I have gone through 3 new SD cards in a little under a year A couple of weeks ago after the last SD card died I changed to a SSD, when I started my install I experienced strange behaviour (wouldn’t connect to the LAN network etc) it turns out it was down to a poor power supply.
Regards
While the recommended manufacturers power supply is used by many this recommendation is based upon using an SD card for operations.
My advice to users operating their RPI with an SSD on the same power rail is to obtain a power supply with a higher rated amperage to cover the additional overhead drawn down by an SSD or consider an SSD with its own external power supply
This article might give a better insight into the powering of an SSD and possible problems that might be encountered. https://burstforum.net/topic/9533/ssd-disks-beware-of-the-amps
The default one which ships with HA (sqlite?)
It ran on the same docker container as HA.
Didn’t try dmesg
I did a short check, SMART tells the drive is totally OK
I did a long test, disk unmounts itself after some time and that’s it. All commands fail and I need to recycle power.
That sounds like a power problem more than anything else
It’s the original NUC power supply. Don’t think it’s a power problem. That thing can handle full blown Windows.
The entities that I use most I included, and they write a lot, but I excluded most of the other things, such as on/off states of automations, switches, etc.
But anyway, a new SSD is on the way. Maybe the new SSD will endure Petabytes of writes, but the old one that we had in there didn’t ‘seem’ to be in the mood to do this, unfortunately. Only thing that I remember right now that SandForce was written on the chip. I’m not home right now.

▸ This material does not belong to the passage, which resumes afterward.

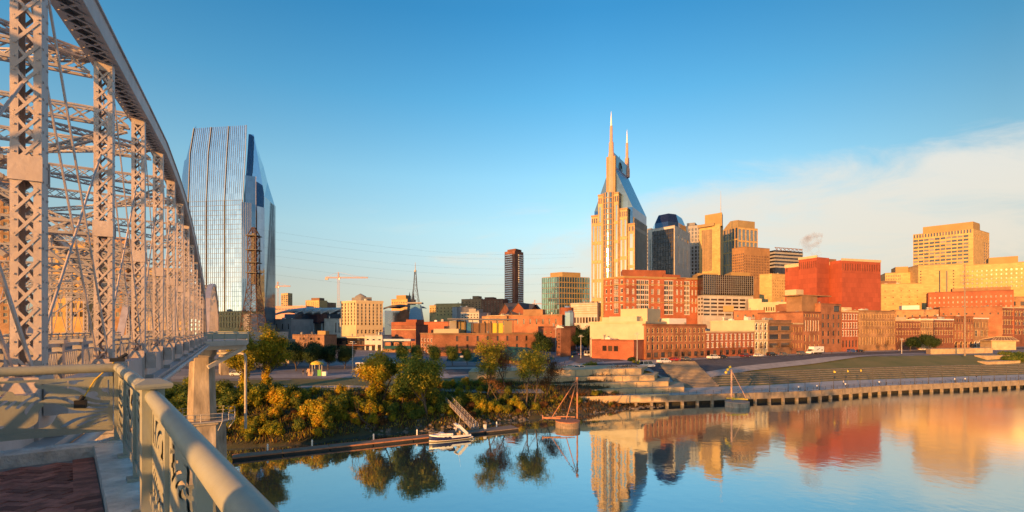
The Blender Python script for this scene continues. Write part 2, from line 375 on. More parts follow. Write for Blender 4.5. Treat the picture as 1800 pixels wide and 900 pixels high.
for k in ('soil', 'grass', 'city'): me.materials.append(M[k])
me.polygons.foreach_set('material_index', MI); me.update()
structure(link('ground', me))

# river: a mirror with slow ripples, rougher in the stream on the right
wm = bpy.data.materials.new('river water'); wm.use_nodes = True; t = wm.node_tree; l = t.links.new; pb = t.nodes['Principled BSDF']
pb.inputs['Base Color'].default_value = (.40, .55, .58, 1); pb.inputs['IOR'].default_value = 2.5; pb.inputs['Metallic'].default_value = .93; pb.inputs['Specular IOR Level'].default_value = .5
co = t.nodes.new('ShaderNodeTexCoord'); n1 = t.nodes.new('ShaderNodeTexNoise'); n1.inputs['Scale'].default_value = .55; n1.inputs['Detail'].default_value = 4
l(co.outputs['Object'], n1.inputs['Vector'])
n2 = t.nodes.new('ShaderNodeTexNoise'); n2.inputs['Scale'].default_value = .018; n2.inputs['Detail'].default_value = 2
mpw = t.nodes.new('ShaderNodeMapping'); mpw.inputs['Scale'].default_value = (1, 1.6, 1); mpw.inputs['Rotation'].default_value = (0, 0, R(-20)); l(co.outputs['Object'], mpw.inputs[0]); l(mpw.outputs[0], n2.inputs['Vector'])
sx = t.nodes.new('ShaderNodeSeparateXYZ'); l(co.outputs['Object'], sx.inputs[0])
rg = t.nodes.new('ShaderNodeMapRange'); rg.inputs['From Min'].default_value = 20; rg.inputs['From Max'].default_value = 120; l(sx.outputs['X'], rg.inputs['Value'])
mul = t.nodes.new('ShaderNodeMath'); mul.operation = 'MULTIPLY'; l(rg.outputs[0], mul.inputs[0]); l(n2.outputs['Fac'], mul.inputs[1])
rr = t.nodes.new('ShaderNodeMapRange'); rr.inputs['From Max'].default_value = .6; rr.inputs['To Min'].default_value = .03; rr.inputs['To Max'].default_value = .17; l(mul.outputs[0], rr.inputs['Value']); l(rr.outputs[0], pb.inputs['Roughness'])
bp = t.nodes.new('ShaderNodeBump'); bp.inputs['Distance'].default_value = .05
rb = t.nodes.new('ShaderNodeMapRange'); rb.inputs['From Max'].default_value = .6; rb.inputs['To Min'].default_value = .22; rb.inputs['To Max'].default_value = .55; l(mul.outputs[0], rb.inputs['Value']); l(rb.outputs[0], bp.inputs['Strength'])
l(n1.outputs['Fac'], bp.inputs['Height']); l(bp.outputs[0], pb.inputs['Normal'])
m = MB(); m.face([(-900, -300, 0), (1200, -300, 0), (1200, 420, 0), (-900, 420, 0)])
structure(m.build('river_water', wm))

def drape(name, line, w0, w1, mt, dz=.06, step=3):
    """strip that follows a centre line over the ground, from offset w0 to w1 (left positive)"""
    m = MB(); P = []
    for (a, b), (c, d) in zip(line, line[1:]):
        n = max(1, int(math.hypot(c-a, d-b)/step))
        for i in range(n): P.append((lerp(a, c, i/n), lerp(b, d, i/n)))
    P.append(line[-1]); nw = max(1, int(abs(w1-w0)/3)); rows = []
    for i, p in enumerate(P):
        q0, q1 = P[max(i-1, 0)], P[min(i+1, len(P)-1)]; tx, ty = q1[0]-q0[0], q1[1]-q0[1]; ln = math.hypot(tx, ty); lx, ly = -ty/ln, tx/ln
        row = []
        for k in range(nw+1):
            o = lerp(w0, w1, k/nw); x, y = p[0]+lx*o, p[1]+ly*o
            row.append((x, y, max(gz(x, y), gz(x+1, y), gz(x-1, y), gz(x, y+1), gz(x, y-1))+dz))
        rows.append(row)
    V = [v for r in rows for v in r]; n = nw+1
    m.mesh(V, [(i*n+k, i*n+k+1, (i+1)*n+k+1, (i+1)*n+k) for i in range(len(rows)-1) for k in range(nw)])
    o = m.build(name, mt); return structure(o)
def Drow(px):   # facade line of the river-front row, by pixel column of the photograph
    return 163/(1-.000643*(px-900)) if px < 1480 else 186.9/(1-.000485*(px-900))
def rowpt(px, off=0):
    D = Drow(px)-off; return (gx(px, Drow(px)), D)
AVE = [(-20, 150), (10, 158)]+[rowpt(p, 20) for p in range(1080, 1900, 60)]
drape('avenue_road', AVE, -7, 7, M['asphalt'], .07)
drape('avenue_pavement', AVE, 7, 14, M['walk'], .16)
drape('river_pavement', AVE, -12, -7, M['walk'], .16)
m = None
def dashes(name, line, off, w, ln, gap, dz):
    m = MB(); 
    for (a, b), (c, d) in zip(line, line[1:]):
        T = math.hypot(c-a, d-b); tx, ty = (c-a)/T, (d-b)/T; s = 0
        while s+ln < T:
            x, y = a+tx*s-ty*off, b+ty*s+tx*off; x2, y2 = x+tx*ln, y+ty*ln
            z = max(gz(x, y), gz(x2, y2), gz(x+1, y), gz(x-1, y), gz(x, y+1), gz(x, y-1), gz(x2+1, y2), gz(x2-1, y2), gz(x2, y2+1), gz(x2, y2-1))+dz
            m.face([(x+ty*w/2, y-tx*w/2, z), (x2+ty*w/2, y2-tx*w/2, z), (x2-ty*w/2, y2+tx*w/2, z), (x-ty*w/2, y+tx*w/2, z)]); s += ln+gap
    return structure(m.build(name, M['line']))
dashes('avenue_markings', AVE, 0, .2, 3, 4, .10)
BWAY = [(34, 164), (32, 200), (40, 260), (62, 340), (90, 420)]
drape('broadway_road', BWAY, -9, 9, M['asphalt'], .11)
drape('broadway_pavement', BWAY, -14, -9, M['walk'], .18)
dashes('broadway_markings', BWAY, 0, .25, 3, 4, .15)
PATH = [(-110, 128), (-60, 136), (-28, 139), (4, 146), (20, 150)]
drape('park_road', PATH, -4, 5, M['walk'], .06)
drape('park_path', [(-70, 117), (-45, 119), (-24, 121), (-8, 124), (8, 130)], -1.3, 1.3, M['walk'], .05)
drape('back_road', [(-110, 160), (-40, 163), (0, 168), (20, 172)], -5, 5, M['asphalt'], .07)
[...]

It’s just a little warning for users that might have older hardware or are using MicroSD’s. I wasn’t the luckiest.
that means nothing a laptop with a 35w powerr supply can run windows
I would still look at your powers supply
I could test this at a last resort, but the NUC didn’t get hot to the touch, at most warm. I will test the temps today and report back.
Well, the power supply was designed for that load. I don’t think it’s an issue there.
I hope you did your research before choosing a suitable SSD drive. I assume you are aware that not all SSD drives function well with the RPI https://www.raspberrypi.org/forums/viewtopic.php?t=266353
Also assuming you are using a power supply delivering a steady 5w and knowing that an SSD can draw up to 1 amp you’ll need at least that above the recommended amperage to guarantee stable power to your RPI.
I really would be wary of using generic power supply units unless these units have been tested and proved to work by others.
All I can recommend here is research and research again before purchase.
I am currently talking about the NUC. I left the RPi with the MicroSD behind, since MicroSD cards were gone faster than my clothes.
I believe you just had a bad SSD… thing will broke, but unless it happen multiple time you can just judge or saying that it will happen to everyone.
Ok.
Maybe others using the RPI will benefit from that advice I gave you. Either way choose your SSD wisely. Cheapest is not always the best solution in the long term.